G.LR : À très gros traits, sur 100 millions de tonnes d'aquaculture dans le monde, 30 millions sont des algues destinées majoritairement à la consommation humaine, 70 sont des poissons (pour 90 %), mollusques et crustacés. Au sein de ces grandes catégories, l'élevage des crustacés est le plus récent, même si pour de nombreuses espèces, de crustacés comme de poissons, des techniques d'élevage sont encore en cours de développement.
En termes de volumes, les carpes et le tilapia constituent la majorité des poissons élevés dans le monde. Parce que ce sont des animaux qui se reproduisent de façon assez simple en captivité et produisent des œufs sans difficulté. Ensuite les poissons-chats font partie des espèces aquacoles majeures à l'échelle mondiale : beaucoup d'espèces de poissons-chats qui peuvent se prêter de façon très efficace à l'aquaculture. Ce n'est pas forcément très connu du consommateur européen. Les saumons et les truites sont ceux qui arrivent généralement en tête quand on parle d'aquaculture en Europe, mais ils sont une goutte d'eau dans l'univers de l'aquaculture. Et encore plus face aux élevages d'animaux terrestres : le saumon représente à peine 1 % des protéines animales consommées. En revanche toute l'aquaculture mondiale représente à peu près le niveau de production du bœuf à l'échelle mondiale.
Une autre spécificité de ce marché est la cohabitation entre l'espèce sauvage et l'espèce cultivée : de la même manière qu'il y a du saumon d'élevage et du saumon issu de la pêche, il y a des crevettes d'élevage et des crevettes pêchées. Cette cohabitation n'existe plus avec les espèces "terrestres".
RAA : Quelles sont les perspectives de développement dans le mode ?
G.LR : En termes de marchés, ça se développe partout mais surtout en Asie qui a une réelle volonté politique de nourrir sa population, qui peut s'appuyer sur une habitude culturelle forte d'élevage et de consommation et affiche l'ambition d'exporter ses produits aquacoles, qui sont des produits à forte valeur ajoutée, source de devises.
RAA : Comment s'explique le désengagement de l'Europe et de la France dans l'aquaculture ?

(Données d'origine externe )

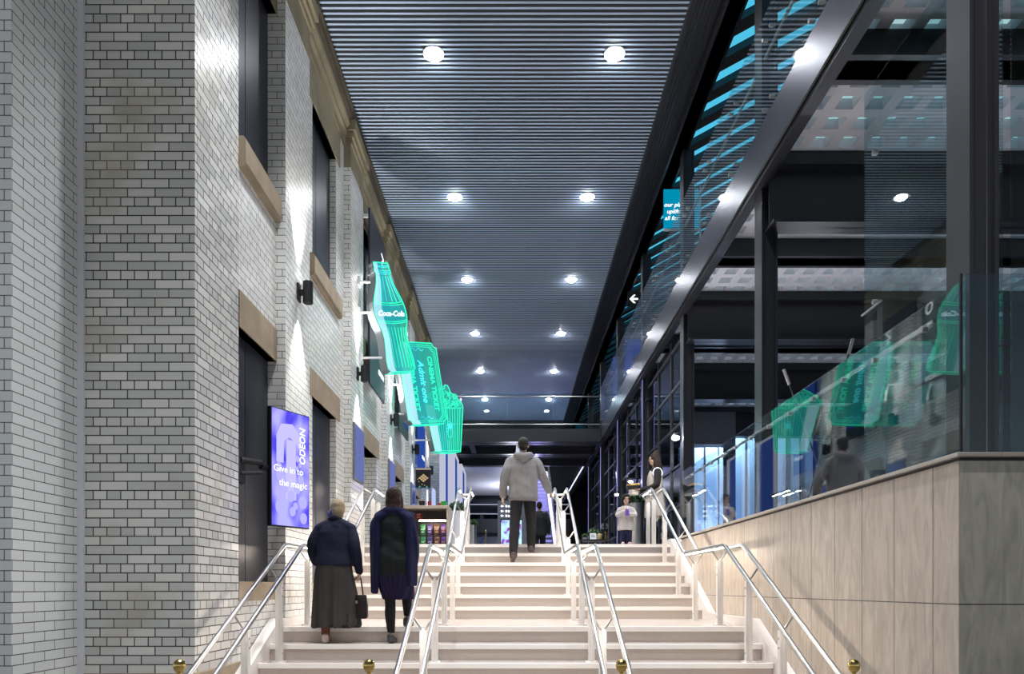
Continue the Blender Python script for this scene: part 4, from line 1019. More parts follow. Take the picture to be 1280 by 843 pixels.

G.LR : Au-delà de l'histoire et des habitudes, les conditions climatiques et les conditions de trait de côte expliquent par exemple le développement de l'aquaculture dans certains pays plus que d'autres : par exemple, la Norvège qui a développé le saumon sur sa côte très morcelée où s'abritent les infrastructures d'élevage des tempêtes hivernales. En France, c'est surtout la règlementation de la gestion de l'eau qui rend difficile l'utilisation des ressources hydriques à des fins d'élevage aquacole. La France, comme pour d'autres productions, a fait le choix de délocaliser et sous-traiter sa production aquacole : le déficit commercial de la France en matière de produits de la mer est de l'ordre 6 milliards d'euros en 2022. Il ne concerne toutefois pas que les produits d'élevage car le thon y représente 500 millions d'euros. Ce déficit ne fait qu'augmenter : il était de 4 milliards d'euros en 2015. Le Commissariat au plan vient d'ailleurs d'illustrer ce phénomène en publiant son Indice Sashimi, qui met en évidence la dualité de la population française qui consomme toujours plus de poissons type sashimi : saumon, thon, crevette, daurade. Ils représentent à eux seuls 4 milliards de déficit.
RAA : Sentez-vous une volonté politique, en ce moment, en France, où l'on parle de la souveraineté alimentaire, d'inverser cette tendance ?
G.LR : C'est difficile à dire, mais un exemple est assez parlant : celui de la pisciculture d'étangs. La France est un pays dans lequel, traditionnellement, on a énormément d'étangs, par exemple dans les Dombes. Dans ces étangs construits par la main de l'humain, souvent liés à l'installation de confréries religieuses, on élève des poissons, brochets ou carpes... Or, ce sont des espèces qui n'intéressent plus les consommateurs ! Ils cochent pourtant toutes les cases d'un approvisionnement local. Cette problématique est renforcée par des postures de l'Administration, voire des oppositions menées par des associations environnementalistes. La survie de ces activités est menacée. Il y a un hiatus très fort sur ces questions en France, amplifié par une incohérence entre les déclarations d'intention et les actes de consommation du grand public.